● Scene modeling code data

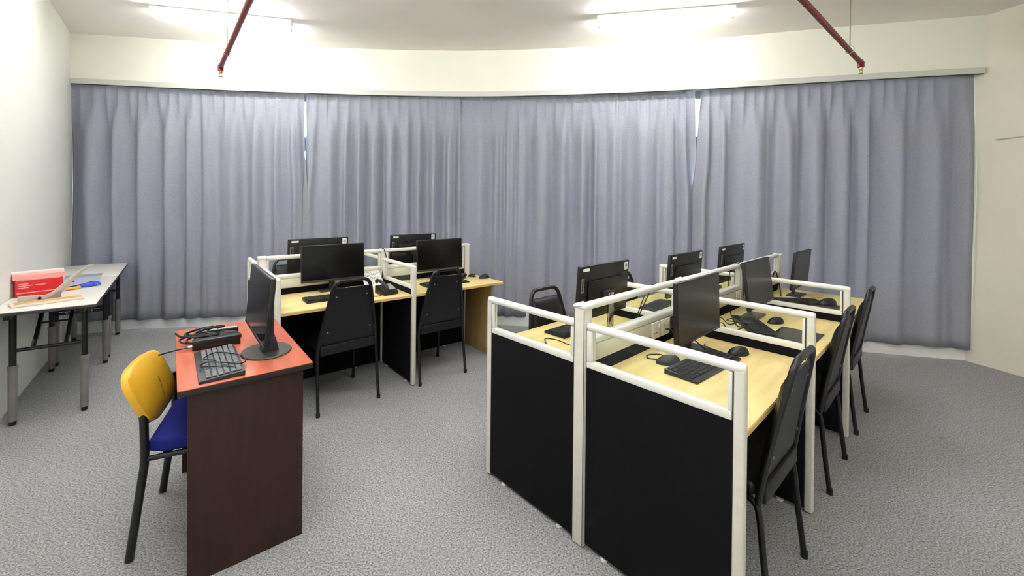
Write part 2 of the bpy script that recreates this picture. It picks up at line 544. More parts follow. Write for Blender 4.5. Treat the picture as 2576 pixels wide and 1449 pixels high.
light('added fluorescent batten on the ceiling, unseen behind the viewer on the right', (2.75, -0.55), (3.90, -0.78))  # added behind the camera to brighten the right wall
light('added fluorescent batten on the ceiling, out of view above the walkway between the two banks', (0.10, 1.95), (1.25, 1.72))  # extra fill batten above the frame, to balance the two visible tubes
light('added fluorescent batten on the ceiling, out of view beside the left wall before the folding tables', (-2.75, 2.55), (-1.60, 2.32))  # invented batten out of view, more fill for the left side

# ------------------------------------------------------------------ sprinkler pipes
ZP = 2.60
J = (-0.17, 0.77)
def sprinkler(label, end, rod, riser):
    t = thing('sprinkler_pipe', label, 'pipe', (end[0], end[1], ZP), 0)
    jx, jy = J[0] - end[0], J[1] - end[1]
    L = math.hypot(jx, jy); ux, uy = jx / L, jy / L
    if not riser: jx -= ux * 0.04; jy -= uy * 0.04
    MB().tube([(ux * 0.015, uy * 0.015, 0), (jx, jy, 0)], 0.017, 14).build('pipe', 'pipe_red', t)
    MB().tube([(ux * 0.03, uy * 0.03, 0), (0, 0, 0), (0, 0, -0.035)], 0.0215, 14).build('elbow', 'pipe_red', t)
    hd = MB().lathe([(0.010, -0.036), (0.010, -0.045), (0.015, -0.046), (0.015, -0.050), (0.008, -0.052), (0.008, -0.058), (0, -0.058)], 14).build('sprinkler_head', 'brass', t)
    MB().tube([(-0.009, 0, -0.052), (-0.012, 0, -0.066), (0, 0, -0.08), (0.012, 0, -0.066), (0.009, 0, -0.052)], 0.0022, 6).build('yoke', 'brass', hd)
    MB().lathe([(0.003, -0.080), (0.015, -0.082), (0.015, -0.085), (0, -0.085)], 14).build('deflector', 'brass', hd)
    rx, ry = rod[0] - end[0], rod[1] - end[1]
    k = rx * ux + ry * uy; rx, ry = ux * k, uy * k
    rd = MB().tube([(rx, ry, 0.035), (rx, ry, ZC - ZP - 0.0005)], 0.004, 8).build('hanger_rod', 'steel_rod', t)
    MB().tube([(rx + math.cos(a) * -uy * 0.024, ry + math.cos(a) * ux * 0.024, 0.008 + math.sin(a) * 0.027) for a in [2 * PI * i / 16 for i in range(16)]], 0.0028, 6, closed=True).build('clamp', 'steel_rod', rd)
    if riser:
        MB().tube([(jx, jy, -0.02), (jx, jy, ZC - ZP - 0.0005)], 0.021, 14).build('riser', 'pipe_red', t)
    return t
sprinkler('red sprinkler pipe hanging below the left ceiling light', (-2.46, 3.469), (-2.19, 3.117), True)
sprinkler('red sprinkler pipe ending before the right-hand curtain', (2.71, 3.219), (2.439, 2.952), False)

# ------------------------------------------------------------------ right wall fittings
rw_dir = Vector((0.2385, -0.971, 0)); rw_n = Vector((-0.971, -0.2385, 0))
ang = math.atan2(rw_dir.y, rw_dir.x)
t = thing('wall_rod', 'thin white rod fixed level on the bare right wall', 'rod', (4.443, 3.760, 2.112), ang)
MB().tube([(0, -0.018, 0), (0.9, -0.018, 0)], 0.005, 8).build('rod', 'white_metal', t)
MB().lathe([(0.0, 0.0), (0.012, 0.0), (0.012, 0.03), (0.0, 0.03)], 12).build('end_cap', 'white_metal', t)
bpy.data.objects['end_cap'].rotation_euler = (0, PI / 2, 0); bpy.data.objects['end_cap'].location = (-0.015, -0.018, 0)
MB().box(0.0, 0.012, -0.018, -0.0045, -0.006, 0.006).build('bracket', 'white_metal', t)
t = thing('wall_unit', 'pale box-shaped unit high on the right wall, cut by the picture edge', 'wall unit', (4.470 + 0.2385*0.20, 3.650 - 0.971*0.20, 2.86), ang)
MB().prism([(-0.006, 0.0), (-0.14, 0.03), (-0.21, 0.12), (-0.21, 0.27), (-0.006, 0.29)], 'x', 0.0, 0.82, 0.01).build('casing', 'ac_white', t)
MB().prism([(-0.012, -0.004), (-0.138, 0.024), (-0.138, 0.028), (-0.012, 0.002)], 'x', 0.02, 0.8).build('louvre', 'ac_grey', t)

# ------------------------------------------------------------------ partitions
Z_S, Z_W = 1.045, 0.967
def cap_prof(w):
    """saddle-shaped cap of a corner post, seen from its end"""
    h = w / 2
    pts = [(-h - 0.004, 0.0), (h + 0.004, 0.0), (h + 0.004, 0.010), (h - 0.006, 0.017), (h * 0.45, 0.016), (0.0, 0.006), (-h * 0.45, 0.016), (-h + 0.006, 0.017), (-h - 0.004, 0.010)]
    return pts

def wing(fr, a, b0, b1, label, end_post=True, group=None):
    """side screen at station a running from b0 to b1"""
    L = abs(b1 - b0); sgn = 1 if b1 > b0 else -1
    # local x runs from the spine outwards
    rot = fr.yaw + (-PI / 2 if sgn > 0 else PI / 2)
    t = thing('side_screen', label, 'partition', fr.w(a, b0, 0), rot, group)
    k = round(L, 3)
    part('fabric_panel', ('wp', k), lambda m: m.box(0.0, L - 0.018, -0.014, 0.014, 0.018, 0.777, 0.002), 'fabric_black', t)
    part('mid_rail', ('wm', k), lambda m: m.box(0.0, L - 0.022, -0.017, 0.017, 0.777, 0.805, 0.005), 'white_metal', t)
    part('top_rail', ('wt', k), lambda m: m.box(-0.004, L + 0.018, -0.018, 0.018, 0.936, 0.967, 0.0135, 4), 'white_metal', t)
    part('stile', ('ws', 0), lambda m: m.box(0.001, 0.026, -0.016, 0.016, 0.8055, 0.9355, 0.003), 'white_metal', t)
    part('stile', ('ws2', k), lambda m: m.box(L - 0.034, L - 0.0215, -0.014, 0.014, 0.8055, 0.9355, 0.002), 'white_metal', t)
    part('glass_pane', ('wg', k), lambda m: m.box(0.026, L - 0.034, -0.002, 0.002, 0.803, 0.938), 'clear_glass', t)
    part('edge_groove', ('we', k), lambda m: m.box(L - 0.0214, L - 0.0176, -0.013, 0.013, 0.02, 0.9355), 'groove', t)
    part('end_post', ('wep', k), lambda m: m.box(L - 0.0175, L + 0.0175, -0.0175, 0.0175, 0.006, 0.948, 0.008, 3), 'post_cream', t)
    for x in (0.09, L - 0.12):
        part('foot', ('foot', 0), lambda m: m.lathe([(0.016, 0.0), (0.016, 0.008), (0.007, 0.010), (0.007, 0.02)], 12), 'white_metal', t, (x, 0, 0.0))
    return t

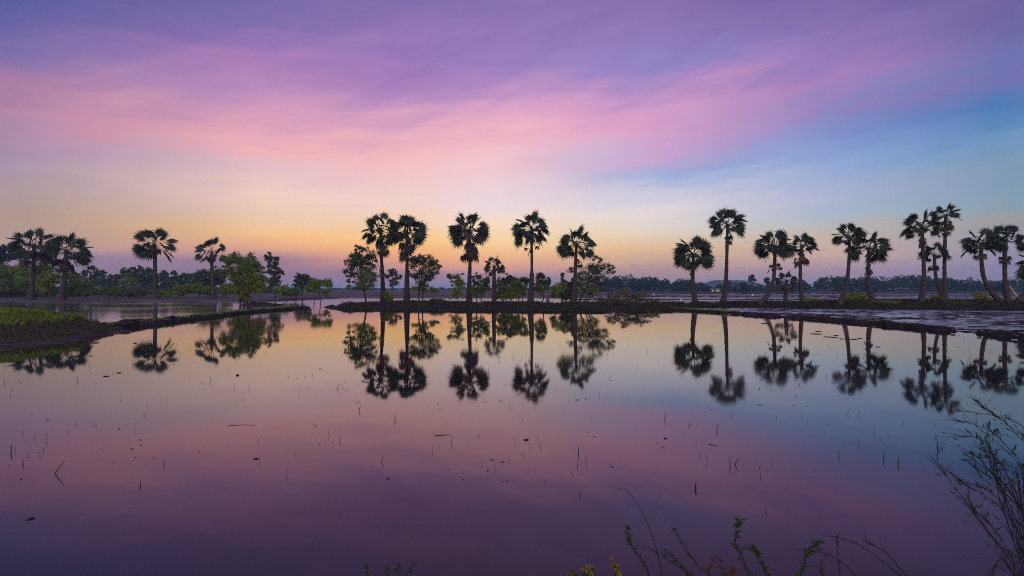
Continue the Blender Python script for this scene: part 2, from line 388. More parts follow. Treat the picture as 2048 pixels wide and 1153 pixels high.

● TASK
Transcribe each line above verbatim, with the pictures left out.

● THE RESPONSE
Write part 2 of the bpy script that recreates this picture. It picks up at line 544. More parts follow. Write for Blender 4.5. Treat the picture as 2576 pixels wide and 1449 pixels high.
light('added fluorescent batten on the ceiling, unseen behind the viewer on the right', (2.75, -0.55), (3.90, -0.78))  # added behind the camera to brighten the right wall
light('added fluorescent batten on the ceiling, out of view above the walkway between the two banks', (0.10, 1.95), (1.25, 1.72))  # extra fill batten above the frame, to balance the two visible tubes
light('added fluorescent batten on the ceiling, out of view beside the left wall before the folding tables', (-2.75, 2.55), (-1.60, 2.32))  # invented batten out of view, more fill for the left side

# ------------------------------------------------------------------ sprinkler pipes
ZP = 2.60
J = (-0.17, 0.77)
def sprinkler(label, end, rod, riser):
    t = thing('sprinkler_pipe', label, 'pipe', (end[0], end[1], ZP), 0)
    jx, jy = J[0] - end[0], J[1] - end[1]
    L = math.hypot(jx, jy); ux, uy = jx / L, jy / L
    if not riser: jx -= ux * 0.04; jy -= uy * 0.04
    MB().tube([(ux * 0.015, uy * 0.015, 0), (jx, jy, 0)], 0.017, 14).build('pipe', 'pipe_red', t)
    MB().tube([(ux * 0.03, uy * 0.03, 0), (0, 0, 0), (0, 0, -0.035)], 0.0215, 14).build('elbow', 'pipe_red', t)
    hd = MB().lathe([(0.010, -0.036), (0.010, -0.045), (0.015, -0.046), (0.015, -0.050), (0.008, -0.052), (0.008, -0.058), (0, -0.058)], 14).build('sprinkler_head', 'brass', t)
    MB().tube([(-0.009, 0, -0.052), (-0.012, 0, -0.066), (0, 0, -0.08), (0.012, 0, -0.066), (0.009, 0, -0.052)], 0.0022, 6).build('yoke', 'brass', hd)
    MB().lathe([(0.003, -0.080), (0.015, -0.082), (0.015, -0.085), (0, -0.085)], 14).build('deflector', 'brass', hd)
    rx, ry = rod[0] - end[0], rod[1] - end[1]
    k = rx * ux + ry * uy; rx, ry = ux * k, uy * k
    rd = MB().tube([(rx, ry, 0.035), (rx, ry, ZC - ZP - 0.0005)], 0.004, 8).build('hanger_rod', 'steel_rod', t)
    MB().tube([(rx + math.cos(a) * -uy * 0.024, ry + math.cos(a) * ux * 0.024, 0.008 + math.sin(a) * 0.027) for a in [2 * PI * i / 16 for i in range(16)]], 0.0028, 6, closed=True).build('clamp', 'steel_rod', rd)
    if riser:
        MB().tube([(jx, jy, -0.02), (jx, jy, ZC - ZP - 0.0005)], 0.021, 14).build('riser', 'pipe_red', t)
    return t
sprinkler('red sprinkler pipe hanging below the left ceiling light', (-2.46, 3.469), (-2.19, 3.117), True)
sprinkler('red sprinkler pipe ending before the right-hand curtain', (2.71, 3.219), (2.439, 2.952), False)

# ------------------------------------------------------------------ right wall fittings
rw_dir = Vector((0.2385, -0.971, 0)); rw_n = Vector((-0.971, -0.2385, 0))
ang = math.atan2(rw_dir.y, rw_dir.x)
t = thing('wall_rod', 'thin white rod fixed level on the bare right wall', 'rod', (4.443, 3.760, 2.112), ang)
MB().tube([(0, -0.018, 0), (0.9, -0.018, 0)], 0.005, 8).build('rod', 'white_metal', t)
MB().lathe([(0.0, 0.0), (0.012, 0.0), (0.012, 0.03), (0.0, 0.03)], 12).build('end_cap', 'white_metal', t)
bpy.data.objects['end_cap'].rotation_euler = (0, PI / 2, 0); bpy.data.objects['end_cap'].location = (-0.015, -0.018, 0)
MB().box(0.0, 0.012, -0.018, -0.0045, -0.006, 0.006).build('bracket', 'white_metal', t)
t = thing('wall_unit', 'pale box-shaped unit high on the right wall, cut by the picture edge', 'wall unit', (4.470 + 0.2385*0.20, 3.650 - 0.971*0.20, 2.86), ang)
MB().prism([(-0.006, 0.0), (-0.14, 0.03), (-0.21, 0.12), (-0.21, 0.27), (-0.006, 0.29)], 'x', 0.0, 0.82, 0.01).build('casing', 'ac_white', t)
MB().prism([(-0.012, -0.004), (-0.138, 0.024), (-0.138, 0.028), (-0.012, 0.002)], 'x', 0.02, 0.8).build('louvre', 'ac_grey', t)

# ------------------------------------------------------------------ partitions
Z_S, Z_W = 1.045, 0.967
def cap_prof(w):
    """saddle-shaped cap of a corner post, seen from its end"""
    h = w / 2
    pts = [(-h - 0.004, 0.0), (h + 0.004, 0.0), (h + 0.004, 0.010), (h - 0.006, 0.017), (h * 0.45, 0.016), (0.0, 0.006), (-h * 0.45, 0.016), (-h + 0.006, 0.017), (-h - 0.004, 0.010)]
    return pts

def wing(fr, a, b0, b1, label, end_post=True, group=None):
    """side screen at station a running from b0 to b1"""
    L = abs(b1 - b0); sgn = 1 if b1 > b0 else -1
    # local x runs from the spine outwards
    rot = fr.yaw + (-PI / 2 if sgn > 0 else PI / 2)
    t = thing('side_screen', label, 'partition', fr.w(a, b0, 0), rot, group)
    k = round(L, 3)
    part('fabric_panel', ('wp', k), lambda m: m.box(0.0, L - 0.018, -0.014, 0.014, 0.018, 0.777, 0.002), 'fabric_black', t)
    part('mid_rail', ('wm', k), lambda m: m.box(0.0, L - 0.022, -0.017, 0.017, 0.777, 0.805, 0.005), 'white_metal', t)
    part('top_rail', ('wt', k), lambda m: m.box(-0.004, L + 0.018, -0.018, 0.018, 0.936, 0.967, 0.0135, 4), 'white_metal', t)
    part('stile', ('ws', 0), lambda m: m.box(0.001, 0.026, -0.016, 0.016, 0.8055, 0.9355, 0.003), 'white_metal', t)
    part('stile', ('ws2', k), lambda m: m.box(L - 0.034, L - 0.0215, -0.014, 0.014, 0.8055, 0.9355, 0.002), 'white_metal', t)
    part('glass_pane', ('wg', k), lambda m: m.box(0.026, L - 0.034, -0.002, 0.002, 0.803, 0.938), 'clear_glass', t)
    part('edge_groove', ('we', k), lambda m: m.box(L - 0.0214, L - 0.0176, -0.013, 0.013, 0.02, 0.9355), 'groove', t)
    part('end_post', ('wep', k), lambda m: m.box(L - 0.0175, L + 0.0175, -0.0175, 0.0175, 0.006, 0.948, 0.008, 3), 'post_cream', t)
    for x in (0.09, L - 0.12):
        part('foot', ('foot', 0), lambda m: m.lathe([(0.016, 0.0), (0.016, 0.008), (0.007, 0.010), (0.007, 0.02)], 12), 'white_metal', t, (x, 0, 0.0))
    return t

Continue the Blender Python script for this scene: part 2, from line 388. More parts follow. Treat the picture as 2048 pixels wide and 1153 pixels high.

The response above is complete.